→ **Collected material**
<<<<

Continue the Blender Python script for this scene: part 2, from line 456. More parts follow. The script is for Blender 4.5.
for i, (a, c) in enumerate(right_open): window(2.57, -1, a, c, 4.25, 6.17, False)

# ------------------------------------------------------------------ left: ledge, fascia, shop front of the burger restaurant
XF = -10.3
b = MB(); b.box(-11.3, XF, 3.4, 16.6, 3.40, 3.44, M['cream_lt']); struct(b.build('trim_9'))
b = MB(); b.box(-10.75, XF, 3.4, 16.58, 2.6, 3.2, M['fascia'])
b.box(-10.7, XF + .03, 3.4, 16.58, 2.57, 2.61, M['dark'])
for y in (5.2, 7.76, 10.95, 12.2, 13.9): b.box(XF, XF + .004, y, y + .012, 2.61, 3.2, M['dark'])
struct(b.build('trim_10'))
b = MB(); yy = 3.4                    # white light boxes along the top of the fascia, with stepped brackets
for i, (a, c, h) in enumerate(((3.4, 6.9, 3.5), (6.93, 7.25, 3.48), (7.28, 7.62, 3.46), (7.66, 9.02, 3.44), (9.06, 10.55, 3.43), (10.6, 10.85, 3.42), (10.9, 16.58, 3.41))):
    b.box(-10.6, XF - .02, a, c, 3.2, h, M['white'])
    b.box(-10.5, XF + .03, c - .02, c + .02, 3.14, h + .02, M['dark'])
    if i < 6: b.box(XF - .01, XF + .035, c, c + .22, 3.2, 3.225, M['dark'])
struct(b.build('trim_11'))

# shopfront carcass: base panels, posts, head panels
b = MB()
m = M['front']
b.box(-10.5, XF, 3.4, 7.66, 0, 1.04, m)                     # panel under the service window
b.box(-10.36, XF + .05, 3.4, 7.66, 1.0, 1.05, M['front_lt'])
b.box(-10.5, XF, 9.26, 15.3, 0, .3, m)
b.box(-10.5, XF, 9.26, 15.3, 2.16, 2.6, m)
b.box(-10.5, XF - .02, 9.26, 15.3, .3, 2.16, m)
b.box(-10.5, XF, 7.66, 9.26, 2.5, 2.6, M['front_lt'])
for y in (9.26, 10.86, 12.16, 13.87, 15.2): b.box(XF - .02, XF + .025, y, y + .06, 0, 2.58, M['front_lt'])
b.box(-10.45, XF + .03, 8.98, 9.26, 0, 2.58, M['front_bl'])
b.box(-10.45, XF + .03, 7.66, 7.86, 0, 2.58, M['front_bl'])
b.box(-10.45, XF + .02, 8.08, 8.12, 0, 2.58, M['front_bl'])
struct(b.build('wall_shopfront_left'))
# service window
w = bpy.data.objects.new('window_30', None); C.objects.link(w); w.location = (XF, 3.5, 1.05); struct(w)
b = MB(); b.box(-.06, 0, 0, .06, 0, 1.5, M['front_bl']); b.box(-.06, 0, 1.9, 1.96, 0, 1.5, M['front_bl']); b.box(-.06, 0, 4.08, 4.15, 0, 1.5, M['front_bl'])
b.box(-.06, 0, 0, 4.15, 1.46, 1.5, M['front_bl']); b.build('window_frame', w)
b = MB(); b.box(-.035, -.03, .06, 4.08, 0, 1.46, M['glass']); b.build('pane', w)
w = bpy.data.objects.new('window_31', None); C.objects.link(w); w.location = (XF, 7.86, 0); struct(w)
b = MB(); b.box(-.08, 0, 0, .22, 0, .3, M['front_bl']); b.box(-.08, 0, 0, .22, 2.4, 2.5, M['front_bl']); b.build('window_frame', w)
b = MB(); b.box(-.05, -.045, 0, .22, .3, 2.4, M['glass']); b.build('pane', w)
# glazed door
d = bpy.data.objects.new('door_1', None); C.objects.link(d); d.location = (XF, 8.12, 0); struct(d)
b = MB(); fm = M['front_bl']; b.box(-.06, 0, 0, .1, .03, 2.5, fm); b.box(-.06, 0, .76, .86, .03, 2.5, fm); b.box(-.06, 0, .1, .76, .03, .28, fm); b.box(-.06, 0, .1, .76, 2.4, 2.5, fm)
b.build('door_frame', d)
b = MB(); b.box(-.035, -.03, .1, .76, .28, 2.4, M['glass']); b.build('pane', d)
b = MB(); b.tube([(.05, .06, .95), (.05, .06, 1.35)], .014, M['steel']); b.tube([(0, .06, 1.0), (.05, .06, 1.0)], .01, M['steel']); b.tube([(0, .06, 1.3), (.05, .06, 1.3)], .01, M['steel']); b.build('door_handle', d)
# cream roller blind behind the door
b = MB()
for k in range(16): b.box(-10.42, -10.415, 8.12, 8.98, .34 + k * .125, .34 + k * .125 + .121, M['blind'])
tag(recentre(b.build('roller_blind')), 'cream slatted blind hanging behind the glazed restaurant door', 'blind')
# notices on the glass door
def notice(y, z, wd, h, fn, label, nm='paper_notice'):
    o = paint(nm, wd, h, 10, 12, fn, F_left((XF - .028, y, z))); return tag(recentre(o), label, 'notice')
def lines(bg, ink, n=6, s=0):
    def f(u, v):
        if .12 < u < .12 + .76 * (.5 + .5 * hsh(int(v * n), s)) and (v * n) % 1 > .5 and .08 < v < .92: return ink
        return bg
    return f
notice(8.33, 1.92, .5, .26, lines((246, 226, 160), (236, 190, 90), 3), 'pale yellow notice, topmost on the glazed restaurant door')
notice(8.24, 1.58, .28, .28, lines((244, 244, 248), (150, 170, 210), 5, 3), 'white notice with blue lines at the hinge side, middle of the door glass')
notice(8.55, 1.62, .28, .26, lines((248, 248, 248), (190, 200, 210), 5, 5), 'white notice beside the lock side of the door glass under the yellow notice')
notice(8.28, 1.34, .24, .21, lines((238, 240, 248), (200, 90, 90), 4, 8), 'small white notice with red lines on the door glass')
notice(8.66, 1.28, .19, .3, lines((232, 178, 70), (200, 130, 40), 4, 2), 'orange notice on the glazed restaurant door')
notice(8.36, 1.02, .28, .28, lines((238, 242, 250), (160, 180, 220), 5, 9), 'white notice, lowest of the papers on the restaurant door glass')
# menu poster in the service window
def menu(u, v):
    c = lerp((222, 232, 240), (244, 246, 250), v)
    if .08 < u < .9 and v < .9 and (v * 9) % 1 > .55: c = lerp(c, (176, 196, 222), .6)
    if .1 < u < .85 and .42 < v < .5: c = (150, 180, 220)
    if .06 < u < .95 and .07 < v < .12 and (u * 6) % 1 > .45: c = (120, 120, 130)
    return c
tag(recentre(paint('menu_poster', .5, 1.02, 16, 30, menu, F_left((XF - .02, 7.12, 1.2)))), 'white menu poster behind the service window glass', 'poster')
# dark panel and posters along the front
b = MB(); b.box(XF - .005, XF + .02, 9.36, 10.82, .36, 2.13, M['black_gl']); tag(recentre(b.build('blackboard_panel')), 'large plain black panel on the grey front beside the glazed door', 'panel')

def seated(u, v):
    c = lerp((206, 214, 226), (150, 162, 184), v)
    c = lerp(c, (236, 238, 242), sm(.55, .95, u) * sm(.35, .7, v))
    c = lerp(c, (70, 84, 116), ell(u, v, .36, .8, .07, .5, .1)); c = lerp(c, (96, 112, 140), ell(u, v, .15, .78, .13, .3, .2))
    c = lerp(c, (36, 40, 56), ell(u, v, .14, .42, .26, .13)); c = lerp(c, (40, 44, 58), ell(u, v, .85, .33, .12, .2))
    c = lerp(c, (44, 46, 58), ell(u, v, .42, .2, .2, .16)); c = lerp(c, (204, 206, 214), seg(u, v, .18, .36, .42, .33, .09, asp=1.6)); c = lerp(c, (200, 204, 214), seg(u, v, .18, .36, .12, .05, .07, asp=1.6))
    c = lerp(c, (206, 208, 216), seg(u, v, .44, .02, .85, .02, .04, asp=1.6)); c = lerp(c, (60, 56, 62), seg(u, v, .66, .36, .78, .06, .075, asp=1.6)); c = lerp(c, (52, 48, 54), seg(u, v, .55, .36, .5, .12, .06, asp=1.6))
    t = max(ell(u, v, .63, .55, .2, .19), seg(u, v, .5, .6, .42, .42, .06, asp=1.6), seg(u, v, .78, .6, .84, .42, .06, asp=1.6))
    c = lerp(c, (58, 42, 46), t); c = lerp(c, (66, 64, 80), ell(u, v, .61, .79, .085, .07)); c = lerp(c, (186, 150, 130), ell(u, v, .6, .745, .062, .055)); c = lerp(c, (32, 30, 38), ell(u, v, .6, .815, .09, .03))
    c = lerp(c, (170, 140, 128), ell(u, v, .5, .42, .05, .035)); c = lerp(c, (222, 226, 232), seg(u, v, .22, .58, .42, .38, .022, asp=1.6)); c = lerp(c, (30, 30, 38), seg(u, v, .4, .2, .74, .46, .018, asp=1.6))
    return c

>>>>

→ **Goal of the exercise**
Return exactly the lines from the beginning of the data above through the one containing "for i, (a, c)", please. Include both end lines and add nothing else.

→ **Reply to the exercise**
Continue the Blender Python script for this scene: part 2, from line 456. More parts follow. The script is for Blender 4.5.
for i, (a, c) in enumerate(right_open): window(2.57, -1, a, c, 4.25, 6.17, False)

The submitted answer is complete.